Prix d'anticipation

 

By Olivier Picard

 

A la nouvelle répondit d'abord la surprise. Lui succéda un mouvement spontané de sympathie. Puis vint un étonnement un peu désagréable. Et finalement le sentiment diffus qu'une erreur venait d'être commise. Le choix de Barack Obama pour recevoir le prix Nobel de la paix nous a donné l'impression étrange de vivre l'Histoire en accéléré, comme si l'on dépassait à toute vitesse ce qui n'était pas encore arrivé.

 

 Trop tôt ! Nombreux sont les admirateurs du jeune et talentueux président des Etats-Unis à éprouver cette réticence devant une consécration pour le moins prématurée. Obama n'est qu'au temps paradoxal de son rêve pour l'Amérique. Si le souffle de ses discours met en évidence l'ambition de son grand dessein, il ne révèle encore que des manifestes de bonnes intentions. La cruauté de la réalité peut se charger de mettre en pièces les élans les plus généreux et de modifier la trajectoire des premiers mois de la présidence.

 

 Comment récompenser une page blanche ou presque ? A-t-on jamais vu un Nobel de littérature décerné à un auteur à la seule lecture d'une introduction époustouflante et, pour le reste, sur la foi d'un synopsis prometteur ? En faisant d'un prologue une consécration, la vénérable institution prend le risque d'être trahie par les événements. Elle a déjà honoré des chefs d'Etat ou des diplomates en exercice, certes. Mais ils avaient parcouru un long chemin pour convaincre leur propre camp de faire taire les armes.

 

 En 1973, Henry Kissinger et Le Duc Tho avaient essayé, sans trop d'illusion, de préfigurer la fin de la guerre du Vietnam et enclencher le retrait des troupes américaines. En 1978, Menahem Begin et Anouar El Sadate avaient eu le courage de signer une paix qui semblait impossible entre deux ennemis irréductibles, et le président Carter avait joué un rôle décisif dans la finalisation, à Camp David, du processus commencé par le voyage du président égyptien à Jérusalem. En 1994, Yitzhak Rabin et Yasser Arafat avaient chacun pris d'énormes risques pour réconcilier leurs peuples.

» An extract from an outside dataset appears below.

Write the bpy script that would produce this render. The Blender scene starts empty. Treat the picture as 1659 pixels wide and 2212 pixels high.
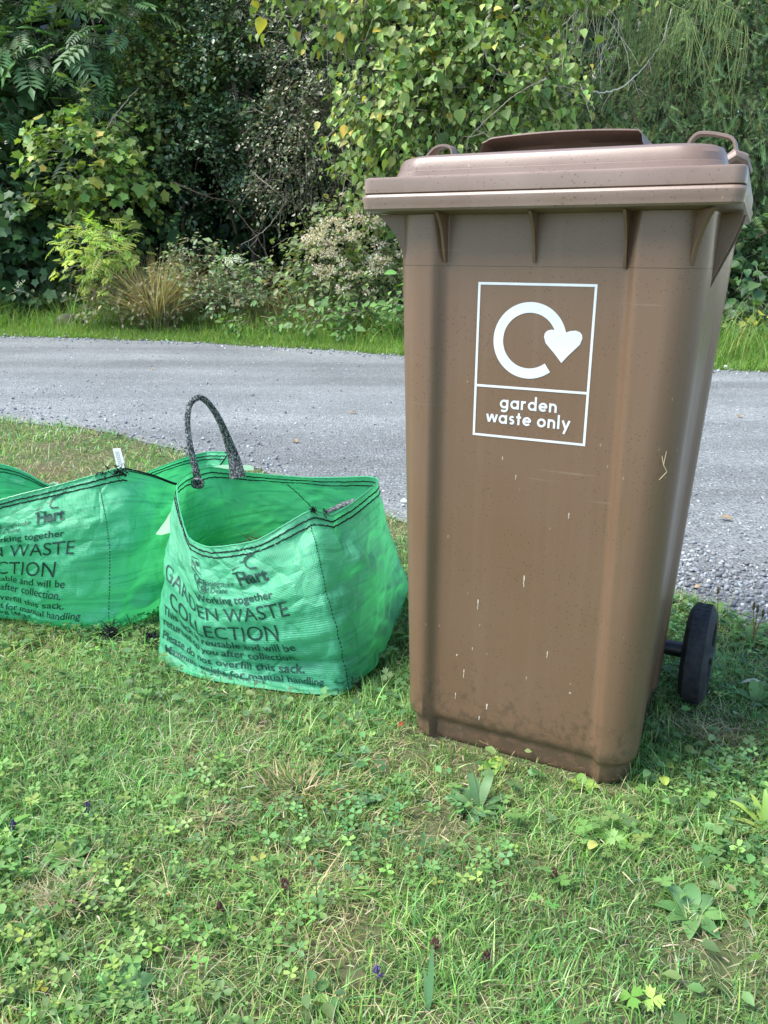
import bpy, math, random
import numpy as np
from mathutils import Vector, Matrix

random.seed(7)
RNG = np.random.default_rng(11)
S = bpy.context.scene
COL = S.collection

# ------------------------------------------------------------------ camera
CH = 0.8934
FW = np.array([0, 0.95804724, -0.28661035]); RT = np.array([0.99995599, 0.00268877, 0.0089877]); UP = np.array([-0.00938127, 0.28659774, 0.95800508])
FPX = 1805.8
cam = bpy.data.cameras.new('camera'); camo = bpy.data.objects.new('camera', cam); COL.objects.link(camo)
m = Matrix(((RT[0], UP[0], -FW[0], 0), (RT[1], UP[1], -FW[1], 0), (RT[2], UP[2], -FW[2], CH), (0, 0, 0, 1)))
camo.matrix_world = m
cam.sensor_fit = 'HORIZONTAL'; cam.sensor_width = 36; cam.lens = 36 * FPX / 1659
cam.clip_start = 0.05; cam.clip_end = 500
S.camera = camo

# ------------------------------------------------------------------ light
SUN_EL, SUN_AZ = math.radians(56), math.radians(-104)      # azimuth measured from +Y towards +X: sun to the left, a little behind the camera
w = bpy.data.worlds.new('World'); S.world = w; w.use_nodes = True
nt = w.node_tree; nt.nodes.clear()
sky = nt.nodes.new('ShaderNodeTexSky'); sky.sky_type = 'NISHITA'; sky.sun_disc = False
sky.sun_elevation = SUN_EL; sky.sun_rotation = SUN_AZ; sky.air_density = 1.0; sky.dust_density = 0.4; sky.ozone_density = 1.0
bgn = nt.nodes.new('ShaderNodeBackground'); bgn.inputs[1].default_value = 0.15
wo = nt.nodes.new('ShaderNodeOutputWorld')
nt.links.new(sky.outputs[0], bgn.inputs[0]); nt.links.new(bgn.outputs[0], wo.inputs[0])
sl = bpy.data.lights.new('sun', 'SUN'); so = bpy.data.objects.new('sun', sl); COL.objects.link(so)
sl.energy = 2.9; sl.angle = math.radians(32); sl.color = (1.0, 0.95, 0.87)
sd = Vector((math.sin(SUN_AZ) * math.cos(SUN_EL), math.cos(SUN_AZ) * math.cos(SUN_EL), math.sin(SUN_EL)))
so.rotation_euler = sd.to_track_quat('Z', 'Y').to_euler()
S.view_settings.view_transform = 'Standard'; S.view_settings.look = 'None'
S.view_settings.gamma = 1; S.view_settings.use_curve_mapping = False
S.view_settings.exposure = 1.5
S.render.engine = 'CYCLES'
S.cycles.use_denoising = True
S.cycles.max_bounces = 8; S.cycles.diffuse_bounces = 4; S.cycles.transparent_max_bounces = 8

# ------------------------------------------------------------------ helpers
def ray(px, py):
    d = FW * FPX + RT * (px - 829.5) - UP * (py - 1106)
    return d
O0 = np.array([0, 0, CH])
def at(px, py, Y):
    """a world point at distance Y in front, seen in direction px,py"""
    d = ray(px, py); return O0 + d * (Y / d[1])
def gnd(px, py, z=0.0):
    d = ray(px, py); return O0 + d * ((z - CH) / d[2])

def vnoise(p, seed=0):
    """smooth value noise of points p (N,3) -> (N,) in -1..1"""
    p = np.asarray(p, float); i = np.floor(p).astype(np.int64); f = p - i; f = f * f * (3 - 2 * f)
    def h(ix, iy, iz):
        n = (ix * 374761393 + iy * 668265263 + iz * 2147483647 + seed * 974711) & 0xffffffff
        n = ((n ^ (n >> 13)) * 1274126177) & 0xffffffff
        n = (n ^ (n >> 16)) & 0xffffff
        return n / 0x7fffff - 1.0
    r = 0
    for a in (0, 1):
        wa = f[:, 0] if a else 1 - f[:, 0]
        for b in (0, 1):
            wb = f[:, 1] if b else 1 - f[:, 1]
            for c in (0, 1):
                wc = f[:, 2] if c else 1 - f[:, 2]
                r = r + wa * wb * wc * h(i[:, 0] + a, i[:, 1] + b, i[:, 2] + c)
    return r
def fbm(p, o=3, seed=0):
    r = 0; a = 1; p = np.asarray(p, float)
    for k in range(o):
        r = r + a * vnoise(p * 2 ** k + 17.3 * k, seed + k); a *= .5
    return r / 1.75
def unit(a):
    a = np.asarray(a, float); return a / (np.linalg.norm(a, axis=-1, keepdims=True) + 1e-9)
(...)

Tous ces personnages furent rattrapés par le destin mais tous avaient fait avancer le cours de la paix.

 

 Barack Obama, lui, ne peut encore se prévaloir d'aucun bilan. Il est, en revanche, le chef d'un pays deux fois en guerre et à chaque fois qu'il devra utiliser la force, c'est sa distinction qui sera décrédibilisée par ses actes. Ce n'est pas lui rendre service, en vérité, que de lui mettre une charge supplémentaire sur les épaules. Relever l'Amérique, en pleine crise, de huit années de « bushisme » était déjà une gageure. Le faire avec un drapeau blanc dans une main et la bannière étoilée dans l'autre relève d'un funambulisme qui le met doublement en danger.